VAT levy could help with other taxes

KARACHI:
The government may be getting much more than just revenues when it begins to levy the Value Added Tax (VAT) beginning July 1, 2010.

It may finally have created an incentive for businesses to declare their full revenues when filing for taxes. Left to its own devices, the government of Pakistan would never have imposed the tax, if only to avoid the inevitable protests and declarations of “rejection” from all and sundry trade associations. But the absolute insistence of the International Monetary Fund (IMF), which is currently the only sugar-daddy the government can turn to right now, tipped the balance in the favour of such an imposition.

However, a key area where the government seems to have made a mistake is to explain how the Value Added Tax works. Unlike the current General Sales Tax, which is only levied at the retail level, the Value Added Tax is levied at all stages of production. For example, a car has several stages of production. In the first stage, a steel mill buys iron ore to make steel. VAT is levied on the difference between the cost of the iron ore and the price at which the mill sells its steel.

However, the way VAT normally works in other countries is that the steel mill pays the VAT on the full price of its product and then applies to the government to get a refund for the cost of its raw materials. The same procedure applies to the next stage, when the car parts manufacturer buys the steel and makes the car parts, paying the tax on the full price of its product and then later applying for a refund. The car manufacturer then does the same thing at the final stage of production.
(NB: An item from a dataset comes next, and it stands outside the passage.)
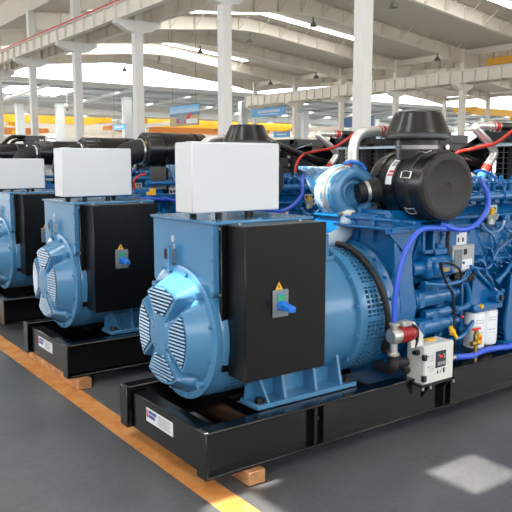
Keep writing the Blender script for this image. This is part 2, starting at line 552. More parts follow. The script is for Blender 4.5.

As may be evident from the above, each manufacturer has an incentive to be truthful about how much they are selling and at what price they are both buying and selling. Any company that over-declares their costs or under-declares their revenues would be more easily caught since companies both before and after it in the production chain would be reporting the same figures as well. Any discrepancy would be easily detectable, especially if the government makes the process entirely automated.

Companies would have a hard time getting each other’s collaboration in tax evasion because over-declaring costs decreases the buyer’s tax liability but increases the seller’s taxes. The incentive not to cheat is deeply rooted in this tax. Twenty-nine of the 30 countries that make up the richcountry organisation, the OECD, impose the VAT with the degree of tax evasion estimated at 4 per cent to 17 per cent, according to The Economist, meaning that it is not entirely fool-proof.

But it is certainly much better than what exists right now in Pakistan. If most companies are declaring their revenues and expenses with relative accuracy, the government can have a more accurate estimate of how much they should owe in income taxes. The problem, of course, is that the government has yet to declare the precise details of how the tax will be levied. More importantly, Pakistanis are a creative bunch when it comes to devious activities.

And the levy of this tax will still not get rid of the problem of corruption and inefficiency at the FBR itself. Nonetheless, should the government choose, it has a very powerful tool available at its disposal in the VAT.

Published in the Express Tribune, May 11th, 2010.